The structural and electro-physical characteristics of ZnO/Si heterostructures deposited by the magnetron sputtering from aluminum-doped ZnO target are addressed. The film recrystallization and microcrystal structure restoration are observed. It is found that the ZnO/Si barrier is about 0.66 eV and depends on the annealing temperature of the implanted structures. Diode structures with a transparent electrode (ITO/ZnO/Si/Al) have photosensitivity in the wide spectral region of 0.4–2.5 µm. The photosensitivity mechanisms in different spectral bands require further refinement. The magnetron sputtering growth and the resulting film consolidation is interesting in which such varied morphologies have an impact on the photovoltaic behavior of ZnO/Si structures. Thus, the magnetron deposited ZnO layers with thicknesses of less than ≈70 nm has roughly 3 times greater photovoltage magnitude compared with that having greater thicknesses, and this coincides with the microstructural evolution of the film. The SPV decays slow down accordingly exhibiting decay times of the order 10 μs at the small film thicknesses and 100 μs at the ones exceeding ≈70 nm. These results can be interpreted in terms of the recombination and carrier trapping centers in the film and at the ZnO/Si boundary, whose concentration varies with the film thickness. In particular, increasing the grain size and grain density affects the composition and concentration of recombination-active defects at grain boundaries, which alter the carrier recombination rates.
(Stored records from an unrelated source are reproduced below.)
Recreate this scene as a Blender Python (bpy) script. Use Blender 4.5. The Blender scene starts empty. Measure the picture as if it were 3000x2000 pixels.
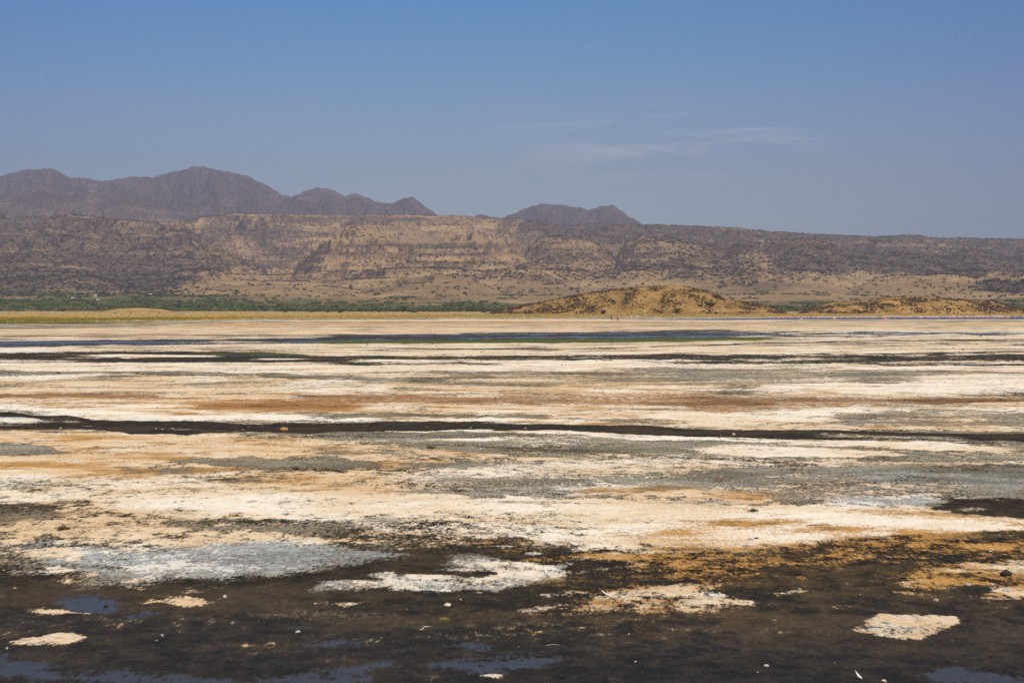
import bpy, math, random
import numpy as np
from mathutils import Vector, Matrix
random.seed(7); rng = np.random.default_rng(7)
R = math.radians
S = bpy.context.scene
C = bpy.context.collection

# ------------------------------------------------------------ camera, sky, sun, exposure
H0, F0, V0 = 4.0, 4167.0, 902.0           # eye height, focal length and horizon row (3000 px wide photo)
PIT = math.atan((1000 - V0) / F0)
cam = bpy.data.cameras.new('camera'); cam.lens = 50; cam.sensor_width = 36
cam.clip_start = 0.5; cam.clip_end = 60000
co = bpy.data.objects.new('camera', cam); C.objects.link(co)
co.location = (0, 0, H0); co.rotation_euler = (R(90) - PIT, 0, 0); S.camera = co

SUN_EL, SUN_AZ = 52.0, 163.0               # sun high, behind and to the right of the viewer
sdir = Vector((math.sin(R(SUN_AZ)) * math.cos(R(SUN_EL)), math.cos(R(SUN_AZ)) * math.cos(R(SUN_EL)), math.sin(R(SUN_EL))))
sl = bpy.data.lights.new('sun', 'SUN'); sl.energy = 4.9; sl.angle = R(0.5); sl.color = (1.0, 0.935, 0.83)
so = bpy.data.objects.new('sun', sl); C.objects.link(so); so.rotation_euler = sdir.to_track_quat('Z', 'Y').to_euler()

W = bpy.data.worlds.new('World'); S.world = W; W.use_nodes = True
S.view_settings.view_transform = 'Standard'; S.view_settings.look = 'None'
S.render.engine = 'CYCLES'; S.cycles.use_denoising = False; S.cycles.use_adaptive_sampling = False
S.view_settings.exposure = 0.0; S.view_settings.gamma = 1.0


class NT:
    """tiny node-graph writer"""
    def __init__(s, tree): s.t = tree; s.n = tree.nodes; s.l = tree.links; s.n.clear()
    def node(s, typ, ins=None, **kw):
        nd = s.n.new(typ)
        for k, v in kw.items(): setattr(nd, k, v)
        for k, v in (ins or {}).items(): s.put(nd.inputs[k], v)
        return nd
    def put(s, sock, v):
        if isinstance(v, bpy.types.NodeSocket): s.l.new(v, sock)
        elif v is not None:
            if sock.type == 'RGBA' and isinstance(v, (tuple, list)) and len(v) == 3: v = (*v, 1)
            sock.default_value = v
    def m(s, op, a, b=None, c=None, clamp=False):
        nd = s.n.new('ShaderNodeMath'); nd.operation = op; nd.use_clamp = clamp
        s.put(nd.inputs[0], a)
        if b is not None: s.put(nd.inputs[1], b)
        if c is not None: s.put(nd.inputs[2], c)
        return nd.outputs[0]
    def ss(s, x, a, b):                    # smoothstep
        nd = s.n.new('ShaderNodeMapRange'); nd.interpolation_type = 'SMOOTHSTEP'
        s.put(nd.inputs['Value'], x); s.put(nd.inputs['From Min'], a); s.put(nd.inputs['From Max'], b)
        return nd.outputs[0]
    def mix(s, f, a, b, mode='MIX'):
        nd = s.n.new('ShaderNodeMix'); nd.data_type = 'RGBA'; nd.blend_type = mode; nd.clamp_factor = True
        s.put(nd.inputs[0], f); s.put(nd.inputs[6], a); s.put(nd.inputs[7], b)
        return nd.outputs[2]
    def vscale(s, v, sc):
        nd = s.n.new('ShaderNodeVectorMath'); nd.operation = 'MULTIPLY'; s.put(nd.inputs[0], v); nd.inputs[1].default_value = sc
        return nd.outputs[0]
    def noise(s, vec, scale, detail=4, rough=0.55, dist=0.0, off=None):
        if off is not None:
            nd = s.n.new('ShaderNodeVectorMath'); nd.operation = 'ADD'; s.put(nd.inputs[0], vec); nd.inputs[1].default_value = off; vec = nd.outputs[0]
        nd = s.n.new('ShaderNodeTexNoise'); s.put(nd.inputs['Vector'], vec)
        nd.inputs['Scale'].default_value = scale; nd.inputs['Detail'].default_value = detail
        nd.inputs['Roughness'].default_value = rough; nd.inputs['Distortion'].default_value = dist
        return nd.outputs['Fac']
    def attr(s, name):
        nd = s.n.new('ShaderNodeAttribute'); nd.attribute_name = name
        sp = s.n.new('ShaderNodeSeparateColor'); s.l.new(nd.outputs['Color'], sp.inputs[0])
        return sp.outputs[0], sp.outputs[1], sp.outputs[2], nd.outputs['Alpha']


# sky: Nishita daylight with thin cirrus, all by direction
w = NT(W.node_tree)
sky = w.node('ShaderNodeTexSky', sky_type='NISHITA', sun_disc=False, sun_elevation=R(SUN_EL), sun_rotation=R(SUN_AZ),
             altitude=600.0, air_density=1.0, dust_density=1.6, ozone_density=2.6)
tc = w.node('ShaderNodeTexCoord'); sx = w.node('ShaderNodeSeparateXYZ', {0: tc.outputs['Generated']})
yy = w.m('MAXIMUM', sx.outputs[1], 0.05)
tx = w.m('DIVIDE', sx.outputs[0], yy); ty = w.m('DIVIDE', sx.outputs[2], yy)
cv = w.node('ShaderNodeCombineXYZ', {0: tx, 1: ty})
def bump1(a, b, c, d, x): return w.m('MULTIPLY', w.ss(x, a, b), w.m('SUBTRACT', 1.0, w.ss(x, c, d)))
wisp = w.ss(w.noise(w.vscale(cv.outputs[0], (9.0, 75.0, 1)), 1.0, 6, 0.55, 0.6), 0.47, 0.66)
reg1 = w.m('MULTIPLY', bump1(-0.03, 0.08, 0.15, 0.25, tx), bump1(0.078, 0.112, 0.122, 0.152, ty))
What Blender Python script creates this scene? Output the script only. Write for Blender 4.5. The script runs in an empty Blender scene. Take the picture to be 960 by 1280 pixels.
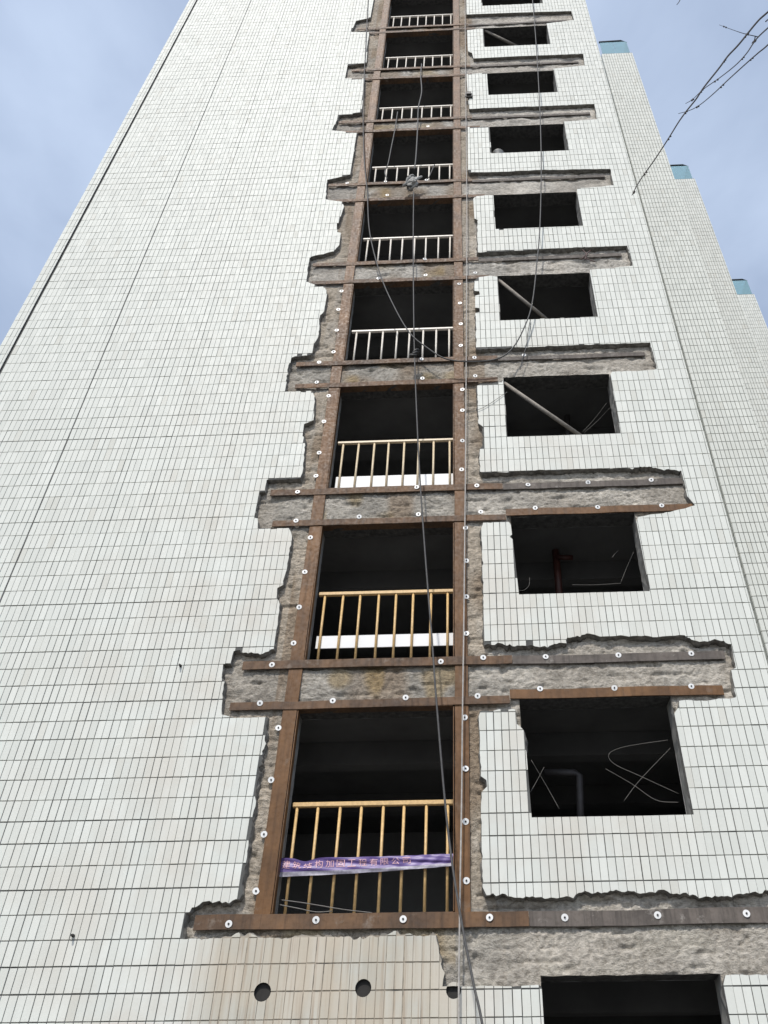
import bpy, math, random
import numpy as np
from mathutils import Vector, Matrix
from mathutils.geometry import delaunay_2d_cdt

random.seed(7); rng = np.random.default_rng(7)
scene = bpy.context.scene
col = scene.collection

# ------------------------------------------------------------------ camera
CAM = np.array([0.3806, -9.0096, 1.6079])
CROT = tuple(math.radians(a) for a in (129.9832, 0.2111, 2.2838))
FPX, PPX, PPY = 1045.0, 571.985, 643.125          # focal length and optical centre in pixels of a 960x1280 frame
cd = bpy.data.cameras.new('camera'); cam = bpy.data.objects.new('camera', cd); col.objects.link(cam)
cam.location = CAM; cam.rotation_euler = CROT
cd.sensor_fit = 'AUTO'; cd.sensor_width = 36.0; cd.lens = FPX / 1280 * 36
cd.shift_x = -(PPX - 480) / 1280; cd.shift_y = (PPY - 640) / 1280
cd.clip_start = 0.05; cd.clip_end = 3000
scene.camera = cam

# ------------------------------------------------------------------ sky and sun
SUN_EL, SUN_AZ = math.radians(51), math.radians(13)      # azimuth: to the left of the facade's normal
to_sun = Vector((-math.sin(SUN_AZ) * math.cos(SUN_EL), -math.cos(SUN_AZ) * math.cos(SUN_EL), math.sin(SUN_EL)))
world = bpy.data.worlds.new('World'); scene.world = world; world.use_nodes = True
wn, wl = world.node_tree.nodes, world.node_tree.links
wn.clear()
sky = wn.new('ShaderNodeTexSky'); sky.sky_type = 'NISHITA'; sky.sun_disc = False
sky.sun_elevation = SUN_EL; sky.sun_rotation = math.atan2(to_sun.x, to_sun.y)
sky.air_density = 1.0; sky.dust_density = 2.2; sky.ozone_density = 1.6
tc = wn.new('ShaderNodeTexCoord')
mp = wn.new('ShaderNodeMapping'); mp.inputs['Scale'].default_value = (1.0, 1.0, 2.2)
nz = wn.new('ShaderNodeTexNoise'); nz.inputs['Scale'].default_value = 1.7; nz.inputs['Detail'].default_value = 6.0
nz.inputs['Roughness'].default_value = 0.5; nz.inputs['Distortion'].default_value = 0.4
rp = wn.new('ShaderNodeValToRGB'); rp.color_ramp.elements[0].position = 0.36; rp.color_ramp.elements[1].position = 0.72
rp.color_ramp.elements[0].color = (0.20, 0.20, 0.20, 1); rp.color_ramp.elements[1].color = (0.80, 0.80, 0.80, 1)
mx = wn.new('ShaderNodeMix'); mx.data_type = 'RGBA'
mx.inputs['B'].default_value = (4.9, 5.75, 7.15, 1)          # thin milky cloud
bg = wn.new('ShaderNodeBackground'); bg.inputs['Strength'].default_value = 0.15
wo = wn.new('ShaderNodeOutputWorld')
wl.new(tc.outputs['Generated'], mp.inputs['Vector']); wl.new(mp.outputs['Vector'], nz.inputs['Vector'])
wl.new(nz.outputs['Fac'], rp.inputs['Fac']); wl.new(rp.outputs['Color'], mx.inputs['Factor'])
wl.new(sky.outputs['Color'], mx.inputs['A']); wl.new(mx.outputs['Result'], bg.inputs['Color'])
wl.new(bg.outputs['Background'], wo.inputs['Surface'])
sd = bpy.data.lights.new('sun', 'SUN'); sd.energy = 2.7; sd.angle = math.radians(2.0); sd.color = (1.0, 0.955, 0.89)
sun = bpy.data.objects.new('sun', sd); col.objects.link(sun); sun.location = (-10, -20, 40)
sun.rotation_euler = to_sun.to_track_quat('Z', 'Y').to_euler()
scene.view_settings.view_transform = 'Standard'; scene.view_settings.look = 'None'
scene.view_settings.gamma = 1.0; scene.view_settings.use_curve_mapping = False
scene.view_settings.exposure = 0.10
scene.cycles.use_denoising = True

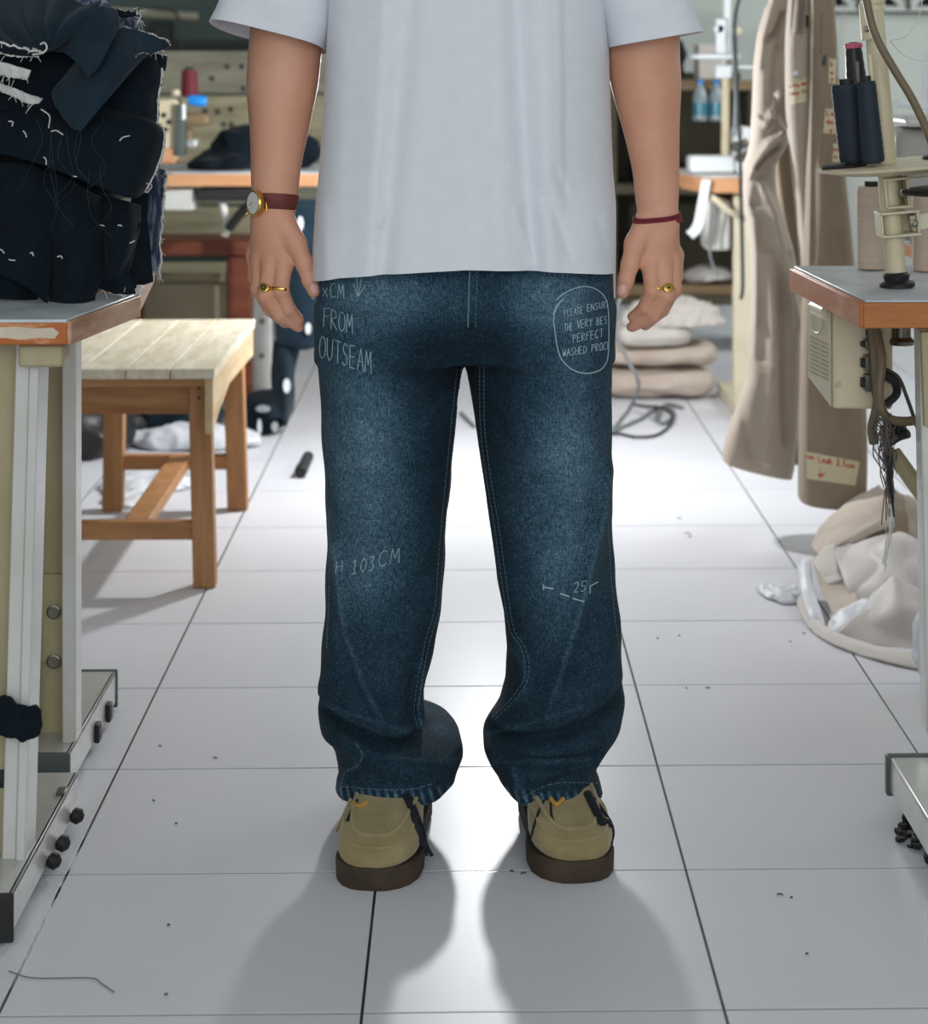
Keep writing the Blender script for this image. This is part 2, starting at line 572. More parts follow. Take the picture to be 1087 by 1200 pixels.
class SDF:
    def __init__(self, lo, hi, h):
        self.lo = np.array(lo, dtype=float)
        self.h = h
        n = np.ceil((np.array(hi) - self.lo) / h).astype(int) + 1
        ax = [self.lo[i] + np.arange(n[i]) * h for i in range(3)]
        self.x, self.y, self.z = np.meshgrid(*ax, indexing='ij', sparse=True)
        self.f = np.full(n, 1e3, dtype=np.float64)

    def union(self, d, k=0.0):
        if k <= 0:
            self.f = np.minimum(self.f, d)
        else:
            hh = np.clip(0.5 + 0.5 * (self.f - d) / k, 0, 1)
            self.f = self.f * (1 - hh) + d * hh - k * hh * (1 - hh)

    def _sub(self, lo, hi):
        n = self.f.shape
        a = np.maximum(np.floor((np.array(lo) - self.lo) / self.h).astype(int), 0)
        b = np.minimum(np.ceil((np.array(hi) - self.lo) / self.h).astype(int) + 1, n)
        return tuple(slice(int(p), int(q)) for p, q in zip(a, b))

    def cone(self, a, b, ra, rb, k=0.006, sq=None):
        """Tapered capsule; sq = (dir, factor) squashes along a direction."""
        a = np.array(a, dtype=float)
        b = np.array(b, dtype=float)
        R = max(ra, rb) * 1.3 + k * 2.5
        s = self._sub(np.minimum(a, b) - R, np.maximum(a, b) + R)
        if any(q.stop <= q.start for q in s):
            return
        x = self.x[s[0], :, :] - a[0]
        y = self.y[:, s[1], :] - a[1]
        z = self.z[:, :, s[2]] - a[2]
        d = b - a
        L2 = max(d.dot(d), 1e-12)
        t = np.clip((x * d[0] + y * d[1] + z * d[2]) / L2, 0, 1)
        qx, qy, qz = x - t * d[0], y - t * d[1], z - t * d[2]
        if sq is not None:
            n, fac = np.array(sq[0], dtype=float), sq[1]
            n /= np.linalg.norm(n)
            dn = qx * n[0] + qy * n[1] + qz * n[2]
            e = (fac - 1.0)
            qx, qy, qz = qx + n[0] * dn * e, qy + n[1] * dn * e, qz + n[2] * dn * e
        dist = np.sqrt(qx * qx + qy * qy + qz * qz) - (ra + (rb - ra) * t)
        cur = self.f[s]
        if k > 0:
            hh = np.clip(0.5 + 0.5 * (cur - dist) / k, 0, 1)
            self.f[s] = cur * (1 - hh) + dist * hh - k * hh * (1 - hh)
        else:
            self.f[s] = np.minimum(cur, dist)

    def ell(self, c, r, k=0.01):
        d = (np.sqrt(((self.x - c[0]) / r[0]) ** 2 + ((self.y - c[1]) / r[1]) ** 2 + ((self.z - c[2]) / r[2]) ** 2) - 1) * min(r)
        self.union(d, k)

    def mesh(self):
        return surface_nets(self.f, self.lo, self.h)


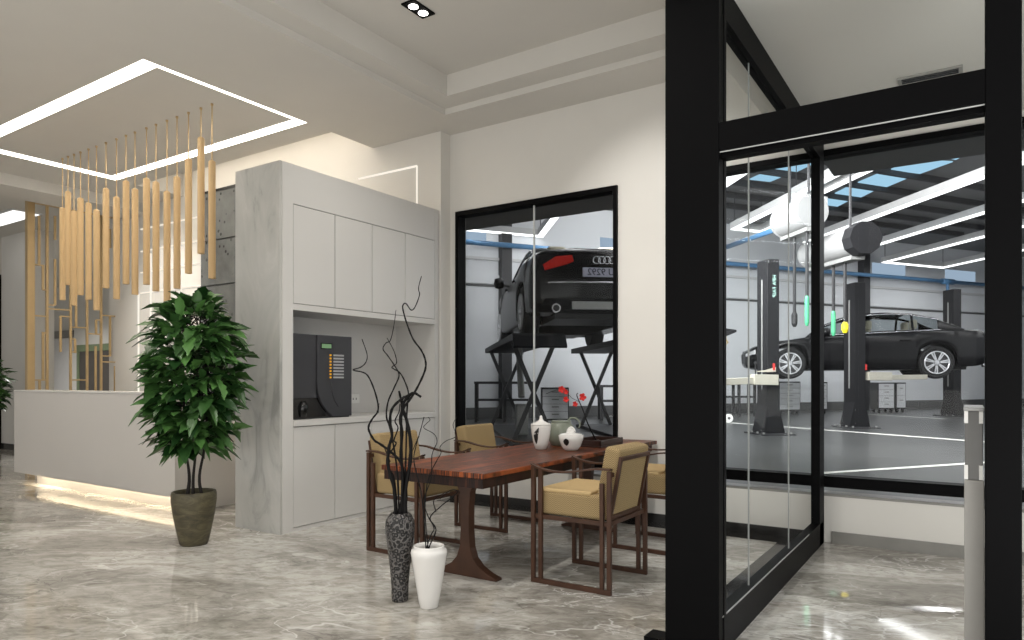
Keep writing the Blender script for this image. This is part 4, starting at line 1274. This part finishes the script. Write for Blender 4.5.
hose(794.5, 235, 318, 10.9, 'black hanging hose with plain rubber nozzle', M['g_hose'], 312, 327, 0.045)
hose(807, 228, 297, 10.5, 'black hanging hose with green handle seen through the partition glass', M['g_green'], 296, 326, 0.034)
hose(833.5, 262, 312, 10.8, 'black hanging hose with green handle beside the middle lift post', M['g_green'], 311, 336, 0.034)
hose(845, 258, 324, 10.45, 'black hanging hose with yellow grip beside the middle lift post', M['g_yellow'], 322, 333, 0.05)

# ---- text
def text_mesh(body, size, m, parent, mtx, mirror=True, name='lettering'):
    cu = bpy.data.curves.new('txt', 'FONT'); cu.body = body; cu.size = size; cu.align_x = 'CENTER'; cu.align_y = 'CENTER'; cu.extrude = 0.002
    ob = bpy.data.objects.new('txt', cu); C.objects.link(ob)
    dg = bpy.context.evaluated_depsgraph_get(); dg.update()
    me = bpy.data.meshes.new_from_object(ob.evaluated_get(dg))
    bpy.data.objects.remove(ob); bpy.data.curves.remove(cu)
    if mirror:
        for v in me.vertices: v.co.x = -v.co.x
    me.transform(mtx)
    b_ = bmesh.new(); b_.from_mesh(me); bmesh.ops.recalc_face_normals(b_, faces=b_.faces); b_.to_mesh(me); b_.free()
    me.materials.clear(); me.materials.append(m)
    o = bpy.data.objects.new(name, me); C.objects.link(o); o.parent = parent
    return o

# ---- lift posts   (local x along e1 = away, y = left)
def post(px, a, top, label, text=False, wdt=0.20, dep=0.34):
    p = at(px, 0, a)
    t = thing('lift_post', label, 'car lift', (p.x, p.y, GZ), A1)
    MB().box(-dep / 2, dep / 2, -wdt / 2, wdt / 2, 0.02, top - GZ).build('column', M['g_post'], t, bevel=0.008)
    MB().prism([(-0.38, -0.26, 0), (0.3, -0.26, 0), (0.3, 0.26, 0), (-0.38, 0.26, 0)], (0, 0, 0.02)).build('base_plate', M['g_frame'], t)
    MB().prism([(-0.16, -wdt / 2 - 0.10, 0.02), (-0.16, -wdt / 2, 0.45), (-0.16, -wdt / 2, 0.02)], (0.3, 0, 0)).build('gusset', M['g_post'], t)
    MB().prism([(-0.16, wdt / 2 + 0.10, 0.02), (-0.16, wdt / 2, 0.45), (-0.16, wdt / 2, 0.02)], (0.3, 0, 0)).build('gusset', M['g_post'], t)
    MB().box(-0.02, 0.02, wdt / 2, wdt / 2 + 0.004, 0.7, top - GZ - 0.3).build('guide_slot', M['steel'], t)
    for sx in (-0.3, -0.1, 0.1, 0.24):
        for sy in (-0.22, 0.22):
            MB().lathe([(0.018, 0.02), (0.018, 0.045)], 6, (sx, sy, 0)).build('bolt', M['steel'], t)
    if text:
        # front face normal is -x ; letters run upwards
        mt = Matrix.Translation((-dep / 2 - 0.003, -0.02, top - GZ - 0.42)) @ Matrix(((0, 0, -1, 0), (0, -1, 0, 0), (1, 0, 0, 0), (0, 0, 0, 1))) @ Matrix.Rotation(0, 4, 'Z')
        mt = Matrix.Translation((-dep / 2 - 0.003, -0.02, top - GZ - 0.42)) @ Matrix(((0, 0, -1, 0), (0, 1, 0, 0), (1, 0, 0, 0), (0, 0, 0, 1)))
        text_mesh('HPA FAIP', 0.085, M['g_text'], t, mt, True)
    return t
P1 = post(768, 11.0, 3.08, 'tall charcoal lift post lettered down its face, seen through the partition glass', True)
P2 = post(854.5, 12.5, 2.93, 'charcoal lift post in front of the lifted black sedan')
P3 = post(952, 16.4, 3.32, 'charcoal lift post behind the lifted black sedan')
# arms
def arm(t, p0, p1, h, wd):
    iv = Matrix.Rotation(-t.rotation_euler.z, 4, 'Z') @ Matrix.Translation(-Vector(t.location))
    a_ = iv @ p0; b_ = iv @ p1
    m_ = MB().bar(a_, b_, wd, h)
    return m_.build('lift_arm', M['g_arm'], t, bevel=0.006)
def locpt(t, p): return Matrix.Rotation(-t.rotation_euler.z, 4, 'Z') @ (p - Vector(t.location))
arm(P1, at(776, 380, 10.7), at(752, 379.5, 10.6), 0.16, 0.14)
arm(P1, at(754, 380.5, 10.62), at(712, 382.5, 10.3), 0.10, 0.10)
MB().prism([locpt(P1, at(751, 372, 10.6)), locpt(P1, at(776, 372, 10.7)), locpt(P1, at(776, 367, 10.7)), locpt(P1, at(765, 370, 10.66))], locpt(P1, at(751, 372, 10.7)) - locpt(P1, at(751, 372, 10.6))).build('arm_bracket', M['g_arm'], P1)
k = locpt(P1, at(755.5, 374, 10.6)); MB().tube([k, k + Vector((0, 0, 0.16))], 0.012, 6).tube([k + Vector((0, 0, 0.15)), k + Vector((0, 0, 0.19))], 0.022, 8).build('lock_lever', M['g_hose'], P1)
k = locpt(P1, at(774, 370, 10.6)); MB().tube([k, k + Vector((0, 0, 0.1))], 0.018, 8).build('red_grip', M['red_plastic'], P1)
arm(P2, at(866, 376, 12.4), at(889, 376.5, 12.6), 0.15, 0.14)
arm(P2, at(887, 377.5, 12.6), at(925, 377, 13.2), 0.09, 0.10)
k = locpt(P2, at(866, 370, 12.35)); MB().tube([k, k + Vector((0, 0, 0.1))], 0.018, 8).build('red_grip', M['red_plastic'], P2)
MB().box(-0.03, 0.03, -0.13, -0.105, 0.76, 0.88).build('stop_block', M['white_bracket'], P2)
# hoist hook hanging at the left
hk = at(722, 332, 9.6)
hj = thing('hoist_hook', 'dark hoist jib end with hanging brass hook at the partition edge', 'hook', hk)
MB().prism([(0, 0, 0.0), (0, 0, 0.06), tuple(RT * 0.20 + Vector((0, 0, 0.03))), tuple(RT * 0.20), tuple(RT * 0.08 + Vector((0, 0, -0.05)))], FW * 0.12).build('jib', M['g_post'], hj)
MB().bar(RT * 0.02 + FW * 0.06, RT * (-0.3) + FW * 0.06, 0.1, 0.1).build('jib_beam', M['g_post'], hj)
k = RT * 0.07 + FW * 0.06
MB().tube([k + Vector((0, 0, -0.03)), k + Vector((0, 0, -0.10)), k + RT * 0.03 + Vector((0, 0, -0.14)), k + Vector((0, 0, -0.17)), k - RT * 0.025 + Vector((0, 0, -0.14))], 0.012, 8).build('hook', mat('brass_hook', col(190, 165, 110), 0.4, metal=0.5, noise=0.03), hj, smooth=True)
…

Carrier trapping at grain surface or interface states can dominate over fast carrier recombination processes, which also increases the photovoltage decay time. It is furthermore shown that forming p-NiO/n-ZnO/Si heterostructure increases the photovoltage magnitude, which is up to several times, and shortens the SPV decays. This can be effectively used in manufacturing rapid photosensitive elements.